Copy every line of the listing exactly.

DATA SECTION:
— begin —

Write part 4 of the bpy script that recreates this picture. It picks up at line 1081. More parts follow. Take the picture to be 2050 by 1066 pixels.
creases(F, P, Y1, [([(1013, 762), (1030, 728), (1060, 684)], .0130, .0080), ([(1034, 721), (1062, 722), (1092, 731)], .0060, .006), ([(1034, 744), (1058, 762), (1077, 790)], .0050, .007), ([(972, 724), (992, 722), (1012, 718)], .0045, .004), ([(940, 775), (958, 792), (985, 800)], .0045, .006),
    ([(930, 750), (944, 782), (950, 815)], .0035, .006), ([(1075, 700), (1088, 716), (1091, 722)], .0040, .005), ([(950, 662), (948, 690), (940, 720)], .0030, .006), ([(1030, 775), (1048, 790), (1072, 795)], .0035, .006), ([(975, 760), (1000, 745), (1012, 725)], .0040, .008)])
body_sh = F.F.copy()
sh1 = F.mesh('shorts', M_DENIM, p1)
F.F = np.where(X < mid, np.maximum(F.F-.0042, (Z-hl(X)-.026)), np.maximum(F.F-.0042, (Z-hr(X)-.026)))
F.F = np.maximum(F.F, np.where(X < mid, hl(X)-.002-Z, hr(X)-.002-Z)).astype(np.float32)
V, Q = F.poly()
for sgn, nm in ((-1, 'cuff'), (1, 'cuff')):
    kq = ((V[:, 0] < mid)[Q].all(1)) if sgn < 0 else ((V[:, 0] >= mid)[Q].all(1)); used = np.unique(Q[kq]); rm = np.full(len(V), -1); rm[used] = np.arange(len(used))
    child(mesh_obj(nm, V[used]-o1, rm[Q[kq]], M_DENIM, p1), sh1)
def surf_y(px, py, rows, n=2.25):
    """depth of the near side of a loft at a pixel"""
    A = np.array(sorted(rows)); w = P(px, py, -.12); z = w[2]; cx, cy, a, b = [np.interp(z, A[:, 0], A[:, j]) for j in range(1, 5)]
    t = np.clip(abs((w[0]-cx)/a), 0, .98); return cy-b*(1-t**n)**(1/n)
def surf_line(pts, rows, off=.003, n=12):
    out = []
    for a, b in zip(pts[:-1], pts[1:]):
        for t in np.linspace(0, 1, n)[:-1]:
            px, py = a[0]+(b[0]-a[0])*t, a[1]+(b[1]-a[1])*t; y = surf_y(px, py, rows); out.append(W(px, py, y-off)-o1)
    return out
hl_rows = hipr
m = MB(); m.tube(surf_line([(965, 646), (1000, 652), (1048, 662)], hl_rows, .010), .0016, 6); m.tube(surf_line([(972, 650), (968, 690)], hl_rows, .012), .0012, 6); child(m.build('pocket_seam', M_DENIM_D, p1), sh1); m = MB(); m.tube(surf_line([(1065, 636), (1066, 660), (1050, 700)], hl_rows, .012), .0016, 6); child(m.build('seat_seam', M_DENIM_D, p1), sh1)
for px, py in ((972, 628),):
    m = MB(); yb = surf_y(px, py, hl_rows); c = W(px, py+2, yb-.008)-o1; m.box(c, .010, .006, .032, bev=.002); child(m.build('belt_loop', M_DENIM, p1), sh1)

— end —

THE ANSWER:
Write part 4 of the bpy script that recreates this picture. It picks up at line 1081. More parts follow. Take the picture to be 2050 by 1066 pixels.
creases(F, P, Y1, [([(1013, 762), (1030, 728), (1060, 684)], .0130, .0080), ([(1034, 721), (1062, 722), (1092, 731)], .0060, .006), ([(1034, 744), (1058, 762), (1077, 790)], .0050, .007), ([(972, 724), (992, 722), (1012, 718)], .0045, .004), ([(940, 775), (958, 792), (985, 800)], .0045, .006),
    ([(930, 750), (944, 782), (950, 815)], .0035, .006), ([(1075, 700), (1088, 716), (1091, 722)], .0040, .005), ([(950, 662), (948, 690), (940, 720)], .0030, .006), ([(1030, 775), (1048, 790), (1072, 795)], .0035, .006), ([(975, 760), (1000, 745), (1012, 725)], .0040, .008)])
body_sh = F.F.copy()
sh1 = F.mesh('shorts', M_DENIM, p1)
F.F = np.where(X < mid, np.maximum(F.F-.0042, (Z-hl(X)-.026)), np.maximum(F.F-.0042, (Z-hr(X)-.026)))
F.F = np.maximum(F.F, np.where(X < mid, hl(X)-.002-Z, hr(X)-.002-Z)).astype(np.float32)
V, Q = F.poly()
for sgn, nm in ((-1, 'cuff'), (1, 'cuff')):
    kq = ((V[:, 0] < mid)[Q].all(1)) if sgn < 0 else ((V[:, 0] >= mid)[Q].all(1)); used = np.unique(Q[kq]); rm = np.full(len(V), -1); rm[used] = np.arange(len(used))
    child(mesh_obj(nm, V[used]-o1, rm[Q[kq]], M_DENIM, p1), sh1)
def surf_y(px, py, rows, n=2.25):
    """depth of the near side of a loft at a pixel"""
    A = np.array(sorted(rows)); w = P(px, py, -.12); z = w[2]; cx, cy, a, b = [np.interp(z, A[:, 0], A[:, j]) for j in range(1, 5)]
    t = np.clip(abs((w[0]-cx)/a), 0, .98); return cy-b*(1-t**n)**(1/n)
def surf_line(pts, rows, off=.003, n=12):
    out = []
    for a, b in zip(pts[:-1], pts[1:]):
        for t in np.linspace(0, 1, n)[:-1]:
            px, py = a[0]+(b[0]-a[0])*t, a[1]+(b[1]-a[1])*t; y = surf_y(px, py, rows); out.append(W(px, py, y-off)-o1)
    return out
hl_rows = hipr
m = MB(); m.tube(surf_line([(965, 646), (1000, 652), (1048, 662)], hl_rows, .010), .0016, 6); m.tube(surf_line([(972, 650), (968, 690)], hl_rows, .012), .0012, 6); child(m.build('pocket_seam', M_DENIM_D, p1), sh1); m = MB(); m.tube(surf_line([(1065, 636), (1066, 660), (1050, 700)], hl_rows, .012), .0016, 6); child(m.build('seat_seam', M_DENIM_D, p1), sh1)
for px, py in ((972, 628),):
    m = MB(); yb = surf_y(px, py, hl_rows); c = W(px, py+2, yb-.008)-o1; m.box(c, .010, .006, .032, bev=.002); child(m.build('belt_loop', M_DENIM, p1), sh1)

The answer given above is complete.